Johnson understands his singular distinction. Actually, there was another Montanan in the majors last year – pitcher Kam Mickolio, traded by the Mariners to Baltimore in the Erik Bedard deal. The two had even been batterymates in Tacoma. But Mickolio is back in Triple-A now.

Before that, pitcher Jeff Ballard – who won 41 games with the O’s and Pirates – was the last Montana major leaguer, in 1994. No more than 10 players who actually grew up in the state can be traced to the big leagues, which isn’t all that surprising.

There aren’t that many Montanans and there’s no high school baseball.

The game there will always be an afterthought. When Sports Illustrated picked the state’s top 50 sports figures of the 20th century, only two baseball players made the cut – Ballard and Orioles great Dave McNally, who was at the top of the list. When The Missoulian newspaper followed with its own top 100, the disrespect deepened – the writer submitting to a man-crush on former University of Montana quarterback Dave Dickenson and ranking him ahead of McNally.

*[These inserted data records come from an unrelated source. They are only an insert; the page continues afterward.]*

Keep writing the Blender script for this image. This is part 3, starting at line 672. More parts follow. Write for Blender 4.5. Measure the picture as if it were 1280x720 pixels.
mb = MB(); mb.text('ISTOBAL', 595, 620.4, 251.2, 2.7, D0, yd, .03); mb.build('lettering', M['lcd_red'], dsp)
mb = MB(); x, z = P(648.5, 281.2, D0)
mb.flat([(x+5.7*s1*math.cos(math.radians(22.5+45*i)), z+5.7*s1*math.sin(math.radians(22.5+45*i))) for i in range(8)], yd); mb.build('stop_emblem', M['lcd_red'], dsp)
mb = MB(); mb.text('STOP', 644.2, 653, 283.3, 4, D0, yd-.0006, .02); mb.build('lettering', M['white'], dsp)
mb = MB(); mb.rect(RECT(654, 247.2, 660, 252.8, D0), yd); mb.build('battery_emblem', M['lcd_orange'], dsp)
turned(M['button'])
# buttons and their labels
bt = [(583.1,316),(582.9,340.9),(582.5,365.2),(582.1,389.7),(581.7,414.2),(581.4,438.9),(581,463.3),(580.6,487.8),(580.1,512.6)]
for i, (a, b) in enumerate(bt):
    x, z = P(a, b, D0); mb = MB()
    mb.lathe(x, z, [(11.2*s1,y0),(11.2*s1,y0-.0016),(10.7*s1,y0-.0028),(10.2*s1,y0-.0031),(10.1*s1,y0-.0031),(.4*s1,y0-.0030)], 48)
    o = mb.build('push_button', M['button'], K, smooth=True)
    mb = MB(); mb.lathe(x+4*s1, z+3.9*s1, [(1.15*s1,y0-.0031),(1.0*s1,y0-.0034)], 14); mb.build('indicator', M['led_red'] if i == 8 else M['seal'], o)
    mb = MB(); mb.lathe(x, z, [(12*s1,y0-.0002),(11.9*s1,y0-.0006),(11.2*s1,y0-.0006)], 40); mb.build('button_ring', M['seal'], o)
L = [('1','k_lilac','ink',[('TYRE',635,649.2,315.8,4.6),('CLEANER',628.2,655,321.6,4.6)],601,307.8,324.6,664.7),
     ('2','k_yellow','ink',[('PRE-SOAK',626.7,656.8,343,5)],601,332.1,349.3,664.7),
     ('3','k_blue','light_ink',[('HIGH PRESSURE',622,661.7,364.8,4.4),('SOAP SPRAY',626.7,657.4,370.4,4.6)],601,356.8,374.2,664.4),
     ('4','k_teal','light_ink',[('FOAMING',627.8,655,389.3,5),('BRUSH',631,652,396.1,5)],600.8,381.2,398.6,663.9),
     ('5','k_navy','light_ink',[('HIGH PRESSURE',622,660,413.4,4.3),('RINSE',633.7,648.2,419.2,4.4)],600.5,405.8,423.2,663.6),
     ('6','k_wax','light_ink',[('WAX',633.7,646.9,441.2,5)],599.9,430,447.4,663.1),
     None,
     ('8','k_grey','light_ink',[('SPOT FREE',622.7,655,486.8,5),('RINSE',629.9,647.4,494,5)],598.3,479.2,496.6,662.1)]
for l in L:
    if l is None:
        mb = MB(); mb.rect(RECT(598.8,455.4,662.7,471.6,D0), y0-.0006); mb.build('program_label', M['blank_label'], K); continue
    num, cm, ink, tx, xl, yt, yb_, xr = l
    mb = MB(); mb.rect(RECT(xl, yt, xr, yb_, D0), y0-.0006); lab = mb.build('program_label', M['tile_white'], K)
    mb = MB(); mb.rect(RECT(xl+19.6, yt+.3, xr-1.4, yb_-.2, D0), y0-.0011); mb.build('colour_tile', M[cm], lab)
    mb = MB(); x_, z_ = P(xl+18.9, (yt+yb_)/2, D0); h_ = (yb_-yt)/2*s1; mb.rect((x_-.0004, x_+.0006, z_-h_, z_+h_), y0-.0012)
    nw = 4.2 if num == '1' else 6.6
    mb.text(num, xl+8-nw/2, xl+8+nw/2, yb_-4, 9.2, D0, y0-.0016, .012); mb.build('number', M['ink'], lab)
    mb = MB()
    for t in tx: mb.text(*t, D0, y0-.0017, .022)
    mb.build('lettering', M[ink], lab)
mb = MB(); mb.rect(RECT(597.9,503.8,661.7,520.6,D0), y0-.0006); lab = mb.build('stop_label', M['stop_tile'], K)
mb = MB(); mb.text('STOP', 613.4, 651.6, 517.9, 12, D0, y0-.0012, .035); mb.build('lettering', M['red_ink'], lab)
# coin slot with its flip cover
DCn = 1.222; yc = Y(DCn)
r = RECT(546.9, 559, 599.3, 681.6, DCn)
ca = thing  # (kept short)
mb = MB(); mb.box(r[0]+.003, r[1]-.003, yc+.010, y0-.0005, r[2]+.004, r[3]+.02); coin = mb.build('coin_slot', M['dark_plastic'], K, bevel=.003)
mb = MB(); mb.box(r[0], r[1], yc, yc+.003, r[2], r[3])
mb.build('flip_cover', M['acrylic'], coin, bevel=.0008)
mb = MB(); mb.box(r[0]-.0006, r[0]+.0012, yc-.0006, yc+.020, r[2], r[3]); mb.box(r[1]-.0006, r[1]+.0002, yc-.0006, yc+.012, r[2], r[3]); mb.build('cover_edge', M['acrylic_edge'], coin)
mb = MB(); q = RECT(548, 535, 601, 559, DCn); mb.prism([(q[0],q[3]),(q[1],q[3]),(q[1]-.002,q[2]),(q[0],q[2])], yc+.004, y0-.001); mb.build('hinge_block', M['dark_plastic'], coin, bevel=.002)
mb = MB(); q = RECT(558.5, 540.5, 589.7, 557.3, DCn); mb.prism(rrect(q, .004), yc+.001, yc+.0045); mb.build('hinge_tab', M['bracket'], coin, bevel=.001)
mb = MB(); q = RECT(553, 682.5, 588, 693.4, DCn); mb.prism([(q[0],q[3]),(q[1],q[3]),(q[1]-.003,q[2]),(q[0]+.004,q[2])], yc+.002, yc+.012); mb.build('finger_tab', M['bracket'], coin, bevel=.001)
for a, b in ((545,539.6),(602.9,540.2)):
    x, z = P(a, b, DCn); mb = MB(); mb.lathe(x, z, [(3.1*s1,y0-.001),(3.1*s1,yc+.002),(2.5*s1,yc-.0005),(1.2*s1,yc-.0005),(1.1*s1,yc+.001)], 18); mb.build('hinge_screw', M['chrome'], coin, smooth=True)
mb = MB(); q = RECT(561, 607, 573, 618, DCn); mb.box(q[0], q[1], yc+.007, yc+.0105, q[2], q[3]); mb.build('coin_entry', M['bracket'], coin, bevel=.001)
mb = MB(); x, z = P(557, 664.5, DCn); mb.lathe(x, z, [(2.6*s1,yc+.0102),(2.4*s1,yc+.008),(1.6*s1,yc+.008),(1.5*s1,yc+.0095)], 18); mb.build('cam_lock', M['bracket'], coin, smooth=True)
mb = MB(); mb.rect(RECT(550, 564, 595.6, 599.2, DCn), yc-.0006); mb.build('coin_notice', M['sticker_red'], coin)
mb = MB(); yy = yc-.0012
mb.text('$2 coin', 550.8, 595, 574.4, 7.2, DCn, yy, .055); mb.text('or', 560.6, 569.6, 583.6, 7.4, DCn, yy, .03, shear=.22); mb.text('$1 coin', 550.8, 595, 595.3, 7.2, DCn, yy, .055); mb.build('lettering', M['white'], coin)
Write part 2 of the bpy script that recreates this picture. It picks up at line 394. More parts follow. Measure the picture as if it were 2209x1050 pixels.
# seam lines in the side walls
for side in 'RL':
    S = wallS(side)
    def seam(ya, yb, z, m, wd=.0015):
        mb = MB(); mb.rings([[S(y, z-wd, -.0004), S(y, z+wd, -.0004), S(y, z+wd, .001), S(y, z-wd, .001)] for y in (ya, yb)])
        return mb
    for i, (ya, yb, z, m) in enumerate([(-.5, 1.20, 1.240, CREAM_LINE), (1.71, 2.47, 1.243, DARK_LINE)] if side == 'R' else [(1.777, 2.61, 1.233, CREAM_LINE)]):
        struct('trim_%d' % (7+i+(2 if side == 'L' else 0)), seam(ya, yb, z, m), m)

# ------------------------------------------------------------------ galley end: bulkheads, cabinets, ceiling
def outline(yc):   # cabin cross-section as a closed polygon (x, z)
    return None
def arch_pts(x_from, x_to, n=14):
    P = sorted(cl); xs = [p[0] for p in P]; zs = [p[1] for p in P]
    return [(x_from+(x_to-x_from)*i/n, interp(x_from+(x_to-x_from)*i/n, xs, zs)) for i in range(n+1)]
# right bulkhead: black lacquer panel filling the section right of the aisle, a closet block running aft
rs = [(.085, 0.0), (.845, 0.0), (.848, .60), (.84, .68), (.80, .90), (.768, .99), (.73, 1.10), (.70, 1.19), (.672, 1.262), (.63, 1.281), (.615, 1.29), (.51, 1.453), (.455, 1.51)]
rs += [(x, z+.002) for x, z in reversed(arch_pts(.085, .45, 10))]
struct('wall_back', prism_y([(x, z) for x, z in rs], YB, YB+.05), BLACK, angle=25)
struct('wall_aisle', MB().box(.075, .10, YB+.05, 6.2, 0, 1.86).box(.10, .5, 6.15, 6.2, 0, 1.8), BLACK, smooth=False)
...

Let’s see. Guiding the home team to a national title in third-tier college football? Or winning 184 major league games, two rings, throwing 33 shutouts and hitting a grand slam home run to win his own World Series game? Wow. Cliffhanger.

So Johnson has always known what he has to overcome.

In high school at Butte Central, he played linebacker, guard on the basketball team and threw the javelin and ran relays. But in between, he’d find an indoor batting cage and film his swing and send the tape to a Triple-A catcher he befriended at a camp in Arizona. He made his way to California to play junior college baseball and then to Houston, where the Mariners discovered him and made him a fourth-round draft pick.

So he wasn’t an unknown, just a curiosity.

“Coming up, I remember Eddie Guardado grabbing my belt buckle and giving me a hard time about it,” Johnson said. “I got the Montana hazing, but not so much anymore.”

Now he gets the Six Degrees of Rob Johnson treatment.

“People will come up and say, ‘Hey, I went to school with your parents’ or ‘I know your uncle Howie from Anaconda.’ Or cousin Matt from Missoula,” he said.

“I hope I can bring them a lot of pride, because it is an honor to be playing in the big leagues and I do appreciate everybody’s support. Even if I don’t know them, I know them – these are the people who watched me play tee-ball in Whitehall or playing basketball in the Civic Center.”

Fact is, he’s their Junior. The rarest of birds.